En outre, elle constituerait également, à n’en pas douter, une source ou un levier évident de contournement ; en effet, il est assez facile d’imaginer qu’un déclarant dépose un jour une demande d’autorisation pour la réalisation d’une opération quasiment insignifiante (cessions de quelques parts sociales) pour lui permettre ensuite, grâce au bénéfice de l’autorisation qui lui aura été délivrée pour cette opération, de réaliser librement, sans aucune contrainte ni contrôle, et pendant les neuf années suivantes, des opérations sociétaires, de plus grande ampleur, conduisant à des concentrations d’exploitations agricoles.
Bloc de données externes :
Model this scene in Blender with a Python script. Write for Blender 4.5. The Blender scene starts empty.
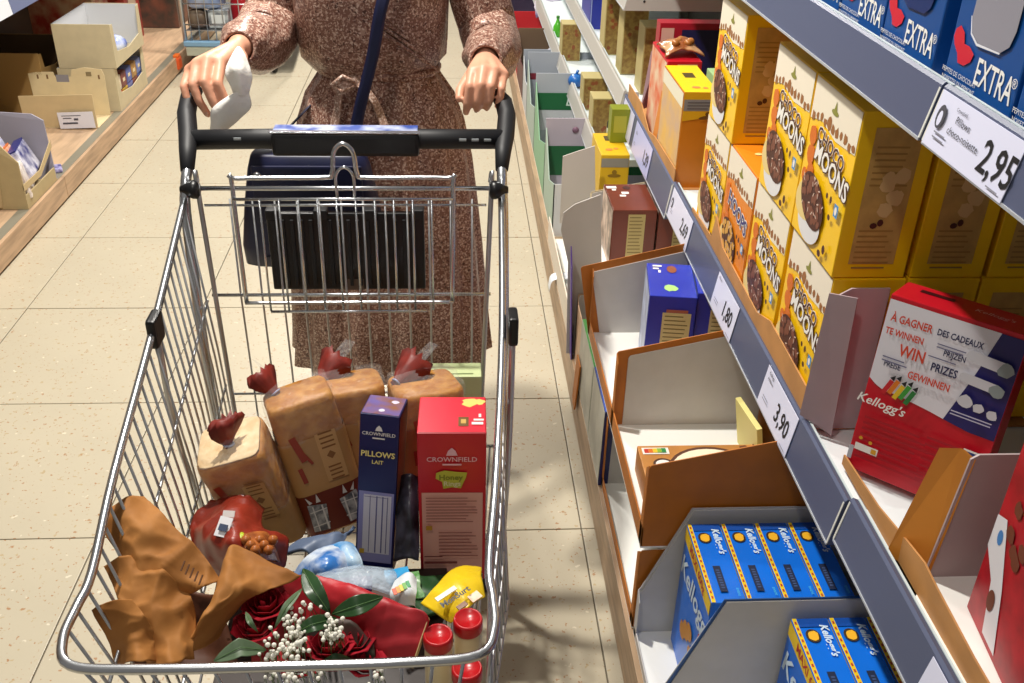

Pour l’ensemble de ces raisons, il est proposé de supprimer cette mesure (prévue à l’aliéna 61) qui apparaît manifestement excessive et disproportionnée au regard de la place occupée par l’Etat et de celle confiée aux SAFER dans ce texte et, plus généralement, au regard des dispositions législatives et réglementaires qui encadrent, sous le contrôle de l’Etat, l’exercice de leurs missions de service public.